● **REQUIREMENTS**
Write out each line in which the string "from" is present.

= = = = = = =

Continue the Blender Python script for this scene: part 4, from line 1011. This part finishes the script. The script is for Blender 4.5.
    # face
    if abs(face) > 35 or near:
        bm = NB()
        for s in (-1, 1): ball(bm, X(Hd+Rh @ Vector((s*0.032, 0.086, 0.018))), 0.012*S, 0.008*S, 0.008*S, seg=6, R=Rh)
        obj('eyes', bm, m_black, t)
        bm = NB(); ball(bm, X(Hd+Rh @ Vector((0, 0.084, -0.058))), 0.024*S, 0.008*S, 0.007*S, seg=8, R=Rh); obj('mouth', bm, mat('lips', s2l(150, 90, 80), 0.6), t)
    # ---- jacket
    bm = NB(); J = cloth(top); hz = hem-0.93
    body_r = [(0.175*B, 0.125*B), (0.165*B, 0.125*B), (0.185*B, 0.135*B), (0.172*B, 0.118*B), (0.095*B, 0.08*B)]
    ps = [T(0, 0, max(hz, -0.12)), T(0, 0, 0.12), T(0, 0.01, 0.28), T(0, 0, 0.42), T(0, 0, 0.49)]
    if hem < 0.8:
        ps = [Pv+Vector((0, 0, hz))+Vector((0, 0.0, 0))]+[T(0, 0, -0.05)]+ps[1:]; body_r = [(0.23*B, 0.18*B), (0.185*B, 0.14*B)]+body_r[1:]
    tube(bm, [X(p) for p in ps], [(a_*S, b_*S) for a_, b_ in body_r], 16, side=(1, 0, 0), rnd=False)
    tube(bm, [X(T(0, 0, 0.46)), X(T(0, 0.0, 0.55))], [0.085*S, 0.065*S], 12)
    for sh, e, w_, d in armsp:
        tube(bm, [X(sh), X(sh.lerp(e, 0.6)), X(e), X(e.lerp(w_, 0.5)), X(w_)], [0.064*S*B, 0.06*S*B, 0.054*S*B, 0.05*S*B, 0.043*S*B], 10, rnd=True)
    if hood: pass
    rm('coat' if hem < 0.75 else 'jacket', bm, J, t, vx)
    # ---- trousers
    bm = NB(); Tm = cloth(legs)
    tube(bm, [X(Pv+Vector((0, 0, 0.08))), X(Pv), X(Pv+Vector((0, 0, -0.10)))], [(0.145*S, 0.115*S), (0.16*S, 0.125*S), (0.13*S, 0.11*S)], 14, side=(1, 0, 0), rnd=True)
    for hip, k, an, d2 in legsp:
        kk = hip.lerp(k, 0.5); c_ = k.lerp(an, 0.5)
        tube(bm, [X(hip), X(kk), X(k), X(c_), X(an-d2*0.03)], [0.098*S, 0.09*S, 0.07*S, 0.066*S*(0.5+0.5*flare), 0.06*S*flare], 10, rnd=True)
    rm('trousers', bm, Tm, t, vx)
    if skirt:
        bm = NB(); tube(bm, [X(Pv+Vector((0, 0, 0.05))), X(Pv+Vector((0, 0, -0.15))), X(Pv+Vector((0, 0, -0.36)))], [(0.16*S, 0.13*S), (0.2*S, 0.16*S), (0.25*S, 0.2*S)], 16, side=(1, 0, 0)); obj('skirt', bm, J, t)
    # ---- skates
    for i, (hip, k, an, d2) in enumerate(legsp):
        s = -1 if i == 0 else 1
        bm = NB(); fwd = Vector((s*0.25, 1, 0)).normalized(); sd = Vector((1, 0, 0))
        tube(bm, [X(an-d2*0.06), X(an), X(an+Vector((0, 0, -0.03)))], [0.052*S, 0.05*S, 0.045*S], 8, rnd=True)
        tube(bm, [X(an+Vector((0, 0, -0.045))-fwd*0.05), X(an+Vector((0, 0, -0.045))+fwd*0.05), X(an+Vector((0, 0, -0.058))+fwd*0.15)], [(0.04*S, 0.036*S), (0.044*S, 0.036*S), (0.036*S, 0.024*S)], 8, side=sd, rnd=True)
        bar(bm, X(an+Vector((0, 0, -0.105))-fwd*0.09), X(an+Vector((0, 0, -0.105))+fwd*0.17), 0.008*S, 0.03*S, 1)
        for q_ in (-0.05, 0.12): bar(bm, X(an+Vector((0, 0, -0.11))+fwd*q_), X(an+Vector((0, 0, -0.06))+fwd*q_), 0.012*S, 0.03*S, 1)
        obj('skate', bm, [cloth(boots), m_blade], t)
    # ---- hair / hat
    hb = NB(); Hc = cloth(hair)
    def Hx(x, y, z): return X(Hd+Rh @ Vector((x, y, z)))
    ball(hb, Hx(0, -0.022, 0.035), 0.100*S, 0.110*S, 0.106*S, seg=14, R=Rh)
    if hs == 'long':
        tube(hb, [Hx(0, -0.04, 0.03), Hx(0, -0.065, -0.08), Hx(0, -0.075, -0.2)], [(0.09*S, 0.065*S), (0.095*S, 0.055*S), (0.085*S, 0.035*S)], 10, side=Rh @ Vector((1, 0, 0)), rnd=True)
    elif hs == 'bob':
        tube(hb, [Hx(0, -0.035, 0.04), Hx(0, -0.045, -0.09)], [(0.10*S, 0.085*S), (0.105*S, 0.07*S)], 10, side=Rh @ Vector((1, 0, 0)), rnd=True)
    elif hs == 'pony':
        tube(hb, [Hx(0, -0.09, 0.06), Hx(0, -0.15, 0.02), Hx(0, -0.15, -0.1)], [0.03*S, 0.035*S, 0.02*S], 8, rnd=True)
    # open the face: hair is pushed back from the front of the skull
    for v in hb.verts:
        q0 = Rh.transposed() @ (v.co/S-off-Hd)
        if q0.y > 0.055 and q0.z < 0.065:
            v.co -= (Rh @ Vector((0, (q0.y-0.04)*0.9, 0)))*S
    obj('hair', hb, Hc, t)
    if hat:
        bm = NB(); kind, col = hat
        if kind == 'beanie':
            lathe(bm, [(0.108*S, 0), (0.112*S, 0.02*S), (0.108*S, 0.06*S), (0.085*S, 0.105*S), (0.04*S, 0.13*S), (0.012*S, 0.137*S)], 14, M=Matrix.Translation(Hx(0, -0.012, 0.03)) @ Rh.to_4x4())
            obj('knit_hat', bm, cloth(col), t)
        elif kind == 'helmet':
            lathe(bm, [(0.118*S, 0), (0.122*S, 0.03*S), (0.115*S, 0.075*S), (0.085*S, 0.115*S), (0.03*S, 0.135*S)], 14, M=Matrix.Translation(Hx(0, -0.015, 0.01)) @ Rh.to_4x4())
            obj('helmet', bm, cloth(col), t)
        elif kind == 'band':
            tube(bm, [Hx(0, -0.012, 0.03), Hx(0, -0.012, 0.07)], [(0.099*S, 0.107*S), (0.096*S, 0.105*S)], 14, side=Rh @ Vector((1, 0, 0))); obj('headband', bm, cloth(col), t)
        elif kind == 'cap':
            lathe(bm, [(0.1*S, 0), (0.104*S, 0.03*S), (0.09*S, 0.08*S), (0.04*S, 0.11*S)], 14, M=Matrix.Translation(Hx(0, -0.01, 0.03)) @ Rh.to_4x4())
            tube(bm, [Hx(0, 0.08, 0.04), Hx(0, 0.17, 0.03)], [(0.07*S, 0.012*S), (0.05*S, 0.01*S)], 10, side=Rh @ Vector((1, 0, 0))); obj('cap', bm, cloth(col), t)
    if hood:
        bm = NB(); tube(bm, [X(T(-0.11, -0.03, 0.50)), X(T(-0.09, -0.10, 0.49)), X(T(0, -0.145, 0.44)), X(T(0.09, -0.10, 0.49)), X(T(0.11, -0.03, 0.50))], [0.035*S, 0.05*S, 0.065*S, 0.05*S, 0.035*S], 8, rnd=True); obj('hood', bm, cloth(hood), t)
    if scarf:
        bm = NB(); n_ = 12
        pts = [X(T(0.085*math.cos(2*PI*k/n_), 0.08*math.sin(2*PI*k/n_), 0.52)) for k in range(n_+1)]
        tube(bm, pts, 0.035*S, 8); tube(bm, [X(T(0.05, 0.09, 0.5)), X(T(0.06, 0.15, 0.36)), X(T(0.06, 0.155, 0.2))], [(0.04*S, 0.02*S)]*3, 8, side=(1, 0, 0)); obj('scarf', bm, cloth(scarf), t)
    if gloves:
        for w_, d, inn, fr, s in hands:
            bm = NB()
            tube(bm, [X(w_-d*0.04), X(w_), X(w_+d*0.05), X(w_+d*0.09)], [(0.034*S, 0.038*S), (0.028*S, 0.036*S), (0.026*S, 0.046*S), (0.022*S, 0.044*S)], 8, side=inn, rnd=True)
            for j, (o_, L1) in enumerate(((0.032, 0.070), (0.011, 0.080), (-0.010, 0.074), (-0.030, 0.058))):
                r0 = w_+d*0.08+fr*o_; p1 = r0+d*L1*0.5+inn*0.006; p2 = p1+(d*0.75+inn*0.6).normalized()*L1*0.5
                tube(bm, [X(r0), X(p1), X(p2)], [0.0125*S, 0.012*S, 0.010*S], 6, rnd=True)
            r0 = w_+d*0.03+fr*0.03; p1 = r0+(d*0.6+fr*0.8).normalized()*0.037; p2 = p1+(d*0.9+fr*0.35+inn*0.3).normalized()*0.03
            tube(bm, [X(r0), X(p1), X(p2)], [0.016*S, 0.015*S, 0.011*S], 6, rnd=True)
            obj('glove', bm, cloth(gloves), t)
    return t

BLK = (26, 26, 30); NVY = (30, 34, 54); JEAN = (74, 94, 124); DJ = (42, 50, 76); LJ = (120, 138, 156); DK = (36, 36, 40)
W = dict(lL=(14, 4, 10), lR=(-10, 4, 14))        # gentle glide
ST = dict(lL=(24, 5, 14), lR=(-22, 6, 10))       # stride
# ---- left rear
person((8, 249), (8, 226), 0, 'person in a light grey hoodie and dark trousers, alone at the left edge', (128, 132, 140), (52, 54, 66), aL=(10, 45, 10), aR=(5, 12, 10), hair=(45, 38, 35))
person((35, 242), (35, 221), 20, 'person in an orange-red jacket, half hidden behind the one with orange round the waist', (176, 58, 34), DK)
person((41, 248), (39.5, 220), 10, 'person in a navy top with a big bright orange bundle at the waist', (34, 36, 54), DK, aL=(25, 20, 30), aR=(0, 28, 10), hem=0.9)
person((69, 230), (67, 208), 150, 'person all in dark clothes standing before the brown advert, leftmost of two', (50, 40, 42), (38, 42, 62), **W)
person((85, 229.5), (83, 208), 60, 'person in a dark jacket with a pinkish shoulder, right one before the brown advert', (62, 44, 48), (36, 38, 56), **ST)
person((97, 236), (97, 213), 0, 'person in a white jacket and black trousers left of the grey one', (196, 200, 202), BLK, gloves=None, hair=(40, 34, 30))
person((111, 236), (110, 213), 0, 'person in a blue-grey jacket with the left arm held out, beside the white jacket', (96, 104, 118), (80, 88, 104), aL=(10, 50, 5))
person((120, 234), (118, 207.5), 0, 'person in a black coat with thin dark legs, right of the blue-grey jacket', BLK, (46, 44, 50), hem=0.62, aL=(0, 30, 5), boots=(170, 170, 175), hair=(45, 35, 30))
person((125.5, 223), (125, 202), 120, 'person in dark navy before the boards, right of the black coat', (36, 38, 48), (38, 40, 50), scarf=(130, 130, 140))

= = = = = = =

● **OUTPUT BELOW**
Continue the Blender Python script for this scene: part 4, from line 1011. This part finishes the script. The script is for Blender 4.5.
    # open the face: hair is pushed back from the front of the skull